Changing the rules on planning and the environment
Changing the rules on planning and the environment
There has been a flurry of announcements from the Government since its July election victory on the subject of solving the housing crisis.
The manifesto pledge made by Keir Starmer to build 1.5m homes by the end of the parliament is being treated as a priority and has been welcomed in many quarters. There is self-evidently a housing crisis that needs solving.
The challenges to his commitment to build have so far been muted. But a speech and press release, issued on a Sunday in the run up to Christmas, both have the potential to prompt a backlash from Britain’s well supported and politically astute conservation bodies.
The press release headline promises that the changes, part of wider proposals to be included in the forthcoming Planning and Infrastructure Bill, will both “get Britain building” and “turn the tide on nature’s decline.” In his speech, Sir Keir lambasted the “blockers and bureaucrats” who he said had throttled economic growth and made homeownership unattainable.
The Government needs to be careful that its messaging does not cost it the support of bodies like the Wildlife Trusts, The RSPB and their millions of members, by pitching house building against protecting and restoring nature.
House builders want to do the right thing by the environment, and we can have both new homes and enhanced wildlife. However, casting the environmental lobby as a drag on development, risks creating divisions when it is cooperation that is essential.
December’s news release says Labour is consulting on scrapping the need for site specific inspections to assess the impact of building on wildlife. In their place it will give developers the opportunity to make payments into a Nature Restoration Fund, to offset the impact of their developments.
Defra Secretary Steve Reed says: “Getting Britain building means stripping away unnecessary barriers to growth to deliver the homes that we so desperately need. For years, vital housing and infrastructure projects have been tied up in red tape leaving communities without the homes, infrastructure and jobs they need.
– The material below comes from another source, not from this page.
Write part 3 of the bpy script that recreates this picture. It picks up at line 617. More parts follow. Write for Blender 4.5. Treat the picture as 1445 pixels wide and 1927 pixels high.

“Our Plan for Change will put an end to the status quo while restoring nature. It’s win-win for development and our environment, including targeted reforms allowing us to use the economic benefits of growth to fund tangible and targeted action for nature’s recovery.”
The Government is clear it is not abandoning nature in the race for growth. It says it will lead “a single strategic assessment and delivery plan for an area – not an individual site – which will allow decisions to be made at an appropriate geographic scale.”
Some conservationists will say it is those site-specific inspections have been lifesavers for rare and endangered species. They need to be convinced that the Government’s alternative will be even more effective.
The Government also suggests in its press release, that the assessments for the relatively recently introduced nutrient neutrality requirements, which can hold up building projects which threaten to pollute water courses, are “uncertain and costly.” Paying into a Nature Restoration Fund to bypass the restrictions looks to be the solution favoured by ministers.
Thus far Tony Juniper, Chair of Natural England, is supportive of the way ahead, suggesting we should “consider the huge opportunities that can be unlocked through better strategic planning which considers environmental improvements, economic development and green spaces for public enjoyment on a landscape scale.”
But he is clear that nature and economic recovery should not be “pitted against each other”. He writes on a recent blog hosted by the Green Alliance and published in early January, that we can have both vital new homes and more wildlife. He quotes examples, including the Thames Basin Heaths, where Dartford warbler, woodlark and nightjar thrive close to around 50,000 newly built homes.
He also praises a switch away from protecting threatened species like newts on specific sites to taking a population scale approach. “We switched from seeking the protection of newts at individual sites to enabling developers and local authorities to implement large scale habitat improvement and creation, which smoothed the path to planning permission, showing that newts and developers can thrive together,” Mr Juniper writes
Some will agree; some will not with his premise that we can have the wildlife and the development. The Government needs to be clear, however, about the messaging. Fuelling a fight with conservationists by rubbishing measures to protect wildlife, can only hamper vital development plans.
There is a strong case to be made for building AND boosting nature. But the potential for conflict is impossible to ignore. This issue needs a careful, nuanced approach, a willingness to compromise where necessary and an acceptance that, in some places, wildlife will be lost but that improvements for nature elsewhere can lead to overall gains.
The Government’s commitment to build was one of its strongest and most compelling messages during last year’s election campaign. It must match its passion for solving the housing crisis with an equally strong determination to reverse nature’s stark decline – and build a convincing case through effective messaging that the public and the ardent conservationists can accept.